4. Being able to plot intensity (amplitude and/or phase) as a function of baseline and time (for a selected frequency), or as a function of time and frequency (for a selected baseline) is potentially problematic from the point of view of the Quick Look pipeline having to hold lots of data. If the operator or staff astronomer is allowed to select any frequency in the band, then all the calibrated data since the beginning of the session must be saved somewhere. It may not be as big as the raw data (i.e. if we've averaged up over 10 s) but it still would be a substantial chunk of stuff over a few hours observing. That's why I have limited this mode to having a maximum time extent of one scheduling block. I need to know if this is OK. If this requirement is not needed, that would be even better ...]
5. Do we need an off-line execution mode for the Quick Look Data Pipeline? We probably need a testing / debugging mode for the quick look procedure but re-running failed quick-look procedures should probably not be part of the operations plan.
   
6. Most of the time, Quick Look Data Processing will work on data from a single scheduling block. Operations which can easily accumulate data over time (such as an integrated spectrum) should be possible to accomodate. We should also be able to make images using all the uv data obtained in the current session, not just the most recent scheduling block. Is that possible?
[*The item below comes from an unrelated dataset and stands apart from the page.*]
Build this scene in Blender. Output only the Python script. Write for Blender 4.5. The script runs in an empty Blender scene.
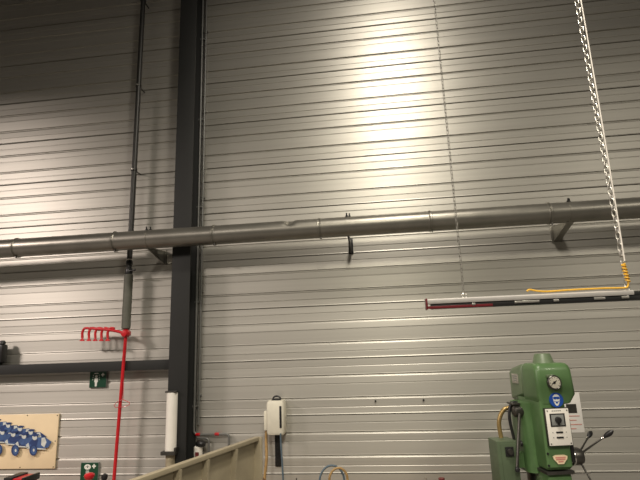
import bpy, bmesh, math, random
from mathutils import Vector, Matrix
random.seed(4)
S = bpy.context.scene
C = S.collection
R = math.radians
PI = math.pi

# ------------------------------------------------------------------ materials
def mat(name, col, rough=0.5, metal=0.0, var=0.08, scale=12.0, bump=0.0, stretch=(1, 1, 1), spec=0.5, coat=0.0, aniso=0.0):
    m = bpy.data.materials.new(name); m.use_nodes = True
    nt = m.node_tree; N = nt.nodes; L = nt.links
    b = N['Principled BSDF']
    tc = N.new('ShaderNodeTexCoord'); mp = N.new('ShaderNodeMapping'); mp.inputs['Scale'].default_value = stretch
    nz = N.new('ShaderNodeTexNoise'); nz.inputs['Scale'].default_value = scale; nz.inputs['Detail'].default_value = 4
    L.new(tc.outputs['Object'], mp.inputs[0]); L.new(mp.outputs[0], nz.inputs['Vector'])
    r = N.new('ShaderNodeMapRange'); r.inputs[1].default_value = .3; r.inputs[2].default_value = .7
    r.inputs[3].default_value = 1 - var; r.inputs[4].default_value = 1 + var
    L.new(nz.outputs[0], r.inputs[0])
    mx = N.new('ShaderNodeVectorMath'); mx.operation = 'SCALE'; mx.inputs[0].default_value = col
    L.new(r.outputs[0], mx.inputs['Scale']); L.new(mx.outputs[0], b.inputs['Base Color'])
    b.inputs['Roughness'].default_value = rough; b.inputs['Metallic'].default_value = metal
    b.inputs['Specular IOR Level'].default_value = spec; b.inputs['Coat Weight'].default_value = coat
    if aniso:                    # rolled sheet: the sheen is drawn out upright
        b.inputs['Anisotropic'].default_value = aniso; b.inputs['Anisotropic Rotation'].default_value = .25
        tg = N.new('ShaderNodeTangent'); tg.direction_type = 'RADIAL'; tg.axis = 'Z'
        L.new(tg.outputs[0], b.inputs['Tangent'])
    if bump:
        bp = N.new('ShaderNodeBump'); bp.inputs['Strength'].default_value = bump; bp.inputs['Distance'].default_value = .004
        L.new(nz.outputs[0], bp.inputs['Height']); L.new(bp.outputs[0], b.inputs['Normal'])
    return m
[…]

LD: I would like to minimize processing dependencies between scheduling blocks. Operations which can easily accumlate data over time from sceduling blocks would be fine as that data would still be useful if the program could not be finished.
7. The calibration procedure needs to be outlined in more detail so it is a bit easier to relate the procedure to the TELCAL calibration results particularly with respect to temperature / flux calibration. The current ICD looks like it is based on IRAM procedures which are a bit different from current VLA procedures. A pointer to the appropriate documentation would be useful.

Notes:  

1. This Use Case was created by C. Wilson to help define Quick Look requirements. Relevant SSR Use Case from SSR Memo 11 is 4.5.2 (Process Quick Look Data) (parts of it) by R. Lucas.
   
2. If the Quick Look Data Processing of a previous Session is still active, the Quick Look for the current Observing Session has priority for allocation of computing resources. Quick Look heuristics should be designed to keep up and minimize end of session processing.
   
3. An Observer must be able to look at the Pipeline results of recently observed Programmes without downgrading the Quick Look peformance on the currently observed Programme. This will probably be handled by the archive and so should not affect current quick look performance.
   

   Last modified: 12aug03